GIVEN INSTRUCTION: Pictures aside, quote the whole listing exactly.

DATA:
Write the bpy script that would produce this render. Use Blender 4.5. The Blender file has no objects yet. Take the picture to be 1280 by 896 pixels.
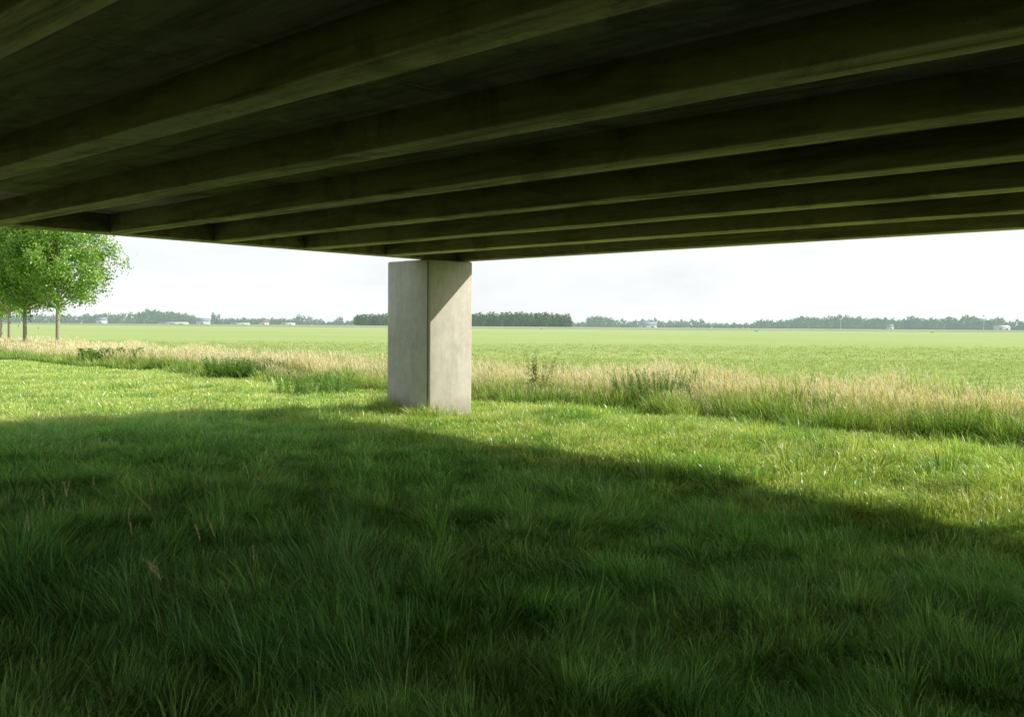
import bpy, math, random
import numpy as np

rng = np.random.default_rng(11)
random.seed(5)
SC = bpy.context.scene
COL = SC.collection

# ------------------------------------------------------------------ places
AZ = 0.7512                       # the bridge runs 43 degrees left of straight ahead
G = np.array([-math.sin(AZ), math.cos(AZ)])     # along the bridge, away to the left
C = np.array([math.cos(AZ), math.sin(AZ)])      # across the bridge, away to the right
F = 1380.0                        # focal length in pixels of a 1280 wide picture
EYE = 1.70
K = 1.48                          # deck underside above the eye, over the eye
END = 11.02 * K                   # where the girders stop
T0, SP, FL = 2.377 * K, 1.1504 * K, 0.227 * K
FALL = -0.0179                    # crossfall of the deck
DEPTH = 0.285                     # girder below slab


def W2(g, t):
    return G[0] * g + C[0] * t, G[1] * g + C[1] * t


def gt(x, y):
    return x * G[0] + y * G[1], x * C[0] + y * C[1]


def soffit(t):
    return EYE + K + .015 + FALL * t


def smooth(a, b, x):
    u = np.clip((x - a) / (b - a), 0, 1)
    return u * u * (3 - 2 * u)


def waves(x, y, seed, scale, n=9):
    r = np.random.default_rng(seed)
    out = 0
    for i in range(n):
        a = r.uniform(0, 2 * math.pi)
        k = r.uniform(.6, 1.7) / scale * 2 * math.pi
        out = out + np.sin((x * math.cos(a) + y * math.sin(a)) * k + r.uniform(0, 6.28) + 1.3 * np.sin((x * math.sin(a) - y * math.cos(a)) * k * .6 + i))
    return out / math.sqrt(n)


def ground_z(x, y):
    g, t = gt(x, y)
    d = np.hypot(x, y)
    z = -(0.10 + 0.36 * (1 - smooth(2.0, 14.0, g))) * (1 - smooth(9.0, 13.0, t))
    near = 1 - smooth(22, 60, d)
    z = z + near * (0.022 * waves(x, y, 1, 2.6) + 0.03 * waves(x, y, 2, 6.0))
    z = z - 0.12 * smooth(18.5, 20, t) * (1 - smooth(21.5, 23, t)) * (1 - smooth(60, 150, d))   # shallow ditch
    z = z - 0.05 * smooth(30, 90, d) + 1.72 * smooth(60, 850, d)
    return z


# ------------------------------------------------------------------ object helpers
def tag(o, label=None, cat=None, group=None, kind=None):
    if label: o['label'] = label
    if cat: o['category'] = cat
    if group: o['group'] = group
    if kind: o['kind'] = kind
    return o


def empty(name, loc=(0, 0, 0), rz=0):
    o = bpy.data.objects.new(name, None)
    COL.objects.link(o)
    o.location = loc
    o.rotation_euler = (0, 0, rz)
    return o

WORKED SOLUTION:
Write the bpy script that would produce this render. Use Blender 4.5. The Blender file has no objects yet. Take the picture to be 1280 by 896 pixels.
import bpy, math, random
import numpy as np

rng = np.random.default_rng(11)
random.seed(5)
SC = bpy.context.scene
COL = SC.collection

# ------------------------------------------------------------------ places
AZ = 0.7512                       # the bridge runs 43 degrees left of straight ahead
G = np.array([-math.sin(AZ), math.cos(AZ)])     # along the bridge, away to the left
C = np.array([math.cos(AZ), math.sin(AZ)])      # across the bridge, away to the right
F = 1380.0                        # focal length in pixels of a 1280 wide picture
EYE = 1.70
K = 1.48                          # deck underside above the eye, over the eye
END = 11.02 * K                   # where the girders stop
T0, SP, FL = 2.377 * K, 1.1504 * K, 0.227 * K
FALL = -0.0179                    # crossfall of the deck
DEPTH = 0.285                     # girder below slab


def W2(g, t):
    return G[0] * g + C[0] * t, G[1] * g + C[1] * t


def gt(x, y):
    return x * G[0] + y * G[1], x * C[0] + y * C[1]


def soffit(t):
    return EYE + K + .015 + FALL * t


def smooth(a, b, x):
    u = np.clip((x - a) / (b - a), 0, 1)
    return u * u * (3 - 2 * u)


def waves(x, y, seed, scale, n=9):
    r = np.random.default_rng(seed)
    out = 0
    for i in range(n):
        a = r.uniform(0, 2 * math.pi)
        k = r.uniform(.6, 1.7) / scale * 2 * math.pi
        out = out + np.sin((x * math.cos(a) + y * math.sin(a)) * k + r.uniform(0, 6.28) + 1.3 * np.sin((x * math.sin(a) - y * math.cos(a)) * k * .6 + i))
    return out / math.sqrt(n)


def ground_z(x, y):
    g, t = gt(x, y)
    d = np.hypot(x, y)
    z = -(0.10 + 0.36 * (1 - smooth(2.0, 14.0, g))) * (1 - smooth(9.0, 13.0, t))
    near = 1 - smooth(22, 60, d)
    z = z + near * (0.022 * waves(x, y, 1, 2.6) + 0.03 * waves(x, y, 2, 6.0))
    z = z - 0.12 * smooth(18.5, 20, t) * (1 - smooth(21.5, 23, t)) * (1 - smooth(60, 150, d))   # shallow ditch
    z = z - 0.05 * smooth(30, 90, d) + 1.72 * smooth(60, 850, d)
    return z


# ------------------------------------------------------------------ object helpers
def tag(o, label=None, cat=None, group=None, kind=None):
    if label: o['label'] = label
    if cat: o['category'] = cat
    if group: o['group'] = group
    if kind: o['kind'] = kind
    return o


def empty(name, loc=(0, 0, 0), rz=0):
    o = bpy.data.objects.new(name, None)
    COL.objects.link(o)
    o.location = loc
    o.rotation_euler = (0, 0, rz)
    return o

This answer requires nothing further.